Se presenta como innecesario el proceso de decodificación cultural.
A excepción de Cuba y Puerto Rico, que permanecerían bajo dominio español hasta 1898, el contacto efectivo de España con Hispanoamérica cesa a partir de 1825. Desde ese momento España se va de la región para no saberse más de ella como factor de influencia por casi 170 años. A lo largo del resto del siglo XIX y gran parte del siglo XX, España tendrá un menú completo de problemas en el plano doméstico como para preocuparse por mantener algún tipo de presencia en América Latina. De hecho, el declive español iniciado a partir de 1640 encontrará su fase de mayor aceleramiento durante buena parte del período referido.

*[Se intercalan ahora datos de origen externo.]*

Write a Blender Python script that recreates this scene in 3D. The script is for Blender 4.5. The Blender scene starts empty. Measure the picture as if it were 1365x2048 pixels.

Habrá que esperar hasta la década de los noventa del siglo pasado, para que España fije nuevamente su atención en América Latina. Está desde luego la excepción representada por la emigración española a la región, pero esta es más la historia de los emigrantes y la de los receptores que la de España misma. El porqué la antigua metrópoli volvió a mirar hacia Hispanoamérica fue producto de dos fenómenos: el interés de las empresas españolas en el proceso de privatizaciones y la inversión de los flujos migratorios. Por aquellos años las empresas estatales latinoamericanas estaban siendo rematadas al mejor postor bajo los imperativos ideológicos del Consenso de Washington. Para las corporaciones españolas, incapacitadas para competir en Europa por su menor dimensión, ello constituyó la oportunidad perfecta para capitalizarse aceleradamente y reinsertarse como jugadores tardíos pero eficaces en el escenario europeo. Una vez más el “oro y la plata de América” permitieron a España transformarse en un participante de relieve en el tablero de Europa. Mientras ello ocurría, las caras morenas de Iberoamérica comenzaban a dar color al escenario humano de España, despertando contrastes e imponiendo barreras y prejuicios.
Este “reencuentro” tuvo a España como la parte fuerte. De manera casi natural la reserva de memoria histórica española, en relación a Hispanoamérica, hubo de retrotraerse a los tiempos previos a la independencia. ¿De qué otra manera podía contextualizarse la interacción con unos pueblos con quienes el último contacto efectivo se remontaba a comienzos del siglo XIX y de quienes se conocía tan poco?
Tras el reencuentro, España rei- vindicará el derecho al mejor conocimiento sobre América Latina ante Washington y sus congéneres europeos. Apelará para ello a la historia y a la lengua. El problema deriva, desde luego, de la naturaleza de la historia conocida. Por esta vía se estimula la mayor de las distorsiones posibles, pues se presenta como innecesario el proceso de decodificación cultural indispensable para comprender a sociedades distintas a la propia. Mientras otras naciones sienten la necesidad de “deconstruir” la realidad latinoamericana para reconstruirla bajo sus propios parámetros cognitivos, los españoles creen poder obviar ese proceso. El resultado no puede ser distinto del que es: una visión desfigurada del otro a partir de una visión mítica de sí mismo. Ojalá lo que se conmemora este año le dé a los españoles sentido de perspectiva.